Looking at the U.K., a new survey finds that the majority want to delete their Instagram account ahead of any other. 

This finding comes from the company and the results have been shared with Digital Journal. For the research, VPNOverview analysed the number of monthly Google searches in the U.K. for terms related to deleting accounts to see what platforms people want a detox from. 

This process found that media sharing social network Instagram was the platform people wanted to delete themselves from the most, with more than 321,000 searches a month from users wishing to do so. Recently, Instagram came under fire and was accused of copying other competing platforms like TikTok after big changes were made to the app, with some of these changes now being reversed. 

Facebook takes second place, with more than 82,000 searches a month in the U.K. At the end of 2021, Facebook saw its first-ever decline in the number of daily users using the platform and a 1% decline in revenue in the last quarter of 2022. 

With more than 73,000 searches a month for information on deleting accounts, Snapchat takes third place. In July of 2022, Snap, Snapchat’s parent company, announced that they would be debuting Snapchat for Web, the first ever web version of the app since its initial release in 2011. 


Plenty of Fish takes fifth place, with more than 23,000 searches around deleting accounts made every month in the UK. It’s the only dating app in the top ten, with Tinder narrowly missing out in 12th place with 8,500 searches. 

            Rank          Platform          Monthly searches to delete account 
        1      Instagram      321,000 
        2      Facebook      82,000 
        3      Snapchat      73,000 
        4      Google      50,000 
        5      Plenty of Fish      23,000 
        6      Twitter      18,000 
        7      Reddit      14,000 
        8      Amazon      13,000 
        9      Kik      12,000 
        10      TikTok      8,800 

Also featuring on the table is online marketplace Amazon, which comes in eighth place on the list, with 13,000 searches from people wanting to delete their accounts every month. Amazon recently announced that it was increasing the cost of its Amazon Prime service by £1 a month in the U.K., with annual memberships shooting up from £79 to £95. 
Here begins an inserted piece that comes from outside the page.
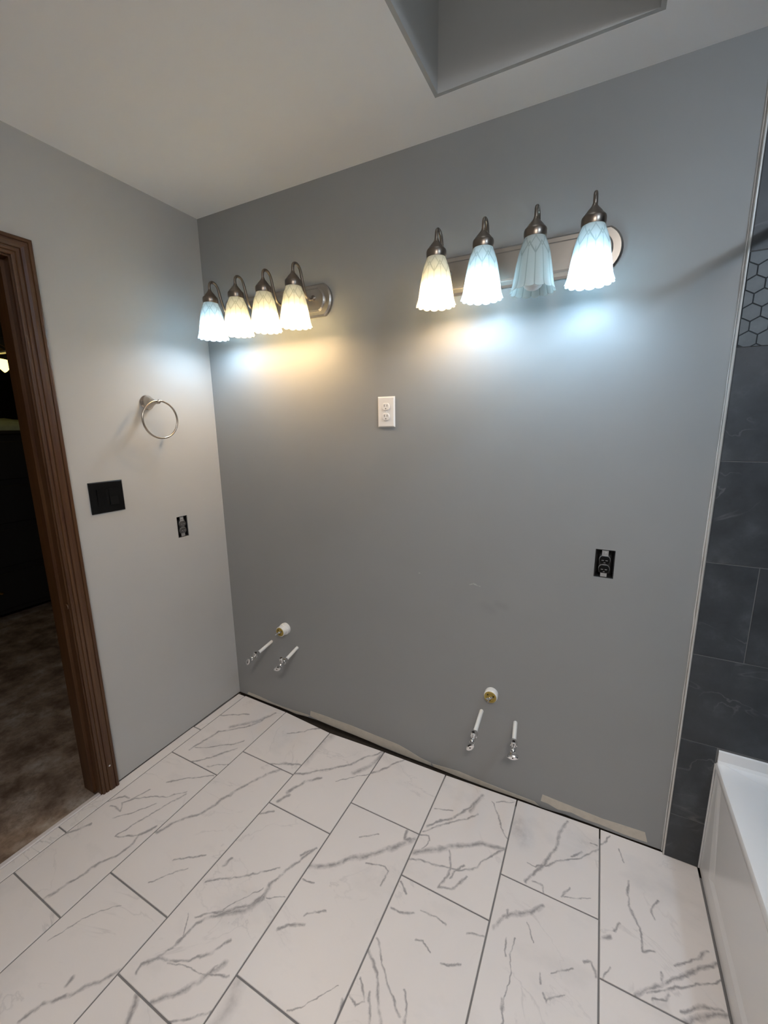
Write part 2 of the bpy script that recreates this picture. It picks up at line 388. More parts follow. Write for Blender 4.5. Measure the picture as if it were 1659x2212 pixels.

Commenting on the findings, a spokesperson from VPNOverview tells Digital Journal: “It’s interesting to see the contrast of platforms on the list, and how it’s not just social media that people want a cleanse from following controversies around privacy and data collection. Platforms offering subscription services like Amazon are also taking a hit, with the rising cost of living meaning many Brits are having to cut corners on things they use every day.”